In 2013, Quvanzhane Wallis became the youngest female to be nominated in the best actress category. Wallis went from such a profound and unique film like Beasts of the Southern Wild, to the kind of film I have been complaining about all year, another remake. Produced by Will Smith and Jay Z, this is the third time the musical Annie has hit the big screen, previously in 1999. From sex comedy Friends with Benefits, director Will Gluck is apparently just an on set organizer with big names and studio backing calling the shots behind the scenes; he also has no musical experience. Will and Jay Z called this new adaptation a “reimagining”, it takes place in modern day with rent-a-bikes, cell phones and programmable penthouses.

 10-year-old Annie (Wallis) is always hustling, she talks her way onto free bikes, free food and free flowers for her foster parent Ms. Hannigan (Diaz).
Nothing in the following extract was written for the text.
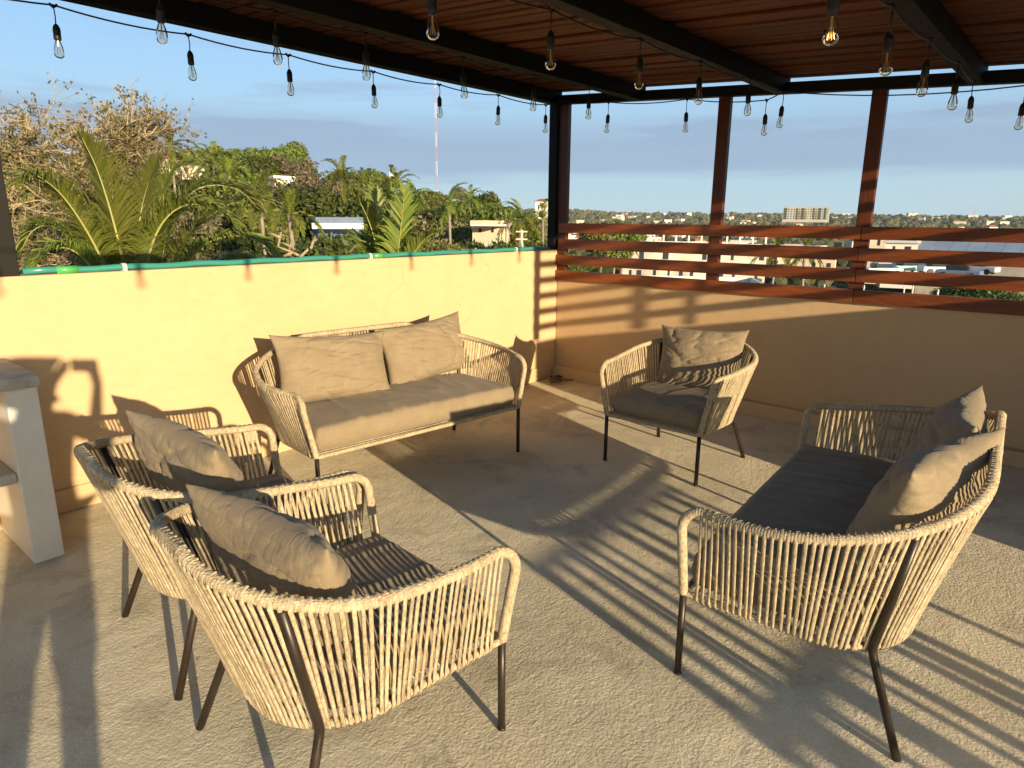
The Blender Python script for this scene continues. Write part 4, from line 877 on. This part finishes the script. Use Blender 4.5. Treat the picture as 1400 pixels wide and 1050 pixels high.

Annie and her fellow orphan friends dream of being adopted, they sing about it each night while listening to Annie read her letter from her parents. Opportunity knocks in the form of a delivery truck that nearly runs her over; thankfully she is saved by Will Stacks (Foxx). The city’s richest man is running for mayor and could use a popularity boost by a bright eyed girl like Annie. Temporary adoption begins to melt the heart of the bitter businessman. “I’m ten, not an idiot,” she tells Stacks, understanding she is only a social media tool for his campaign.

 Perhaps the most honest line in the movie is Cameron Diaz’s Hannigan, “I used to be a bright star”. The few scenes featuring Diaz are a few scenes too many as her provocative Hannigan is another failed modern reinvention. Besides the fantastic voice of Wallis, who seems to be unlimitedly talented (or just well coached), Byrne has a surprisingly good voice and compared to Diaz is the funnier element of the film. Foxx also sounds great in a few of the musical numbers, as each character gets at least one solo, whether they should be singing or not (Cannavale).

 The most impressive musical number comes at a fundraising dinner where Annie is supposed to surprise everyone with her hidden talent. The moment is quickly ruined by a subplot revealing the orphan can’t read. If you make it to the end of the film, it gets even more ridiculous as Wallis and Foxx begin dancing in the street. For 10 year old girls this Annie remake might be hours of fun as they sing along with the songs. However for anyone else there is little to nothing to enjoy or keep your brain stimulated, not even that pathetic car chase sequence in the end.

 Final Thought – Tomorrow is only a day away if you survive this nauseating modern adaptation.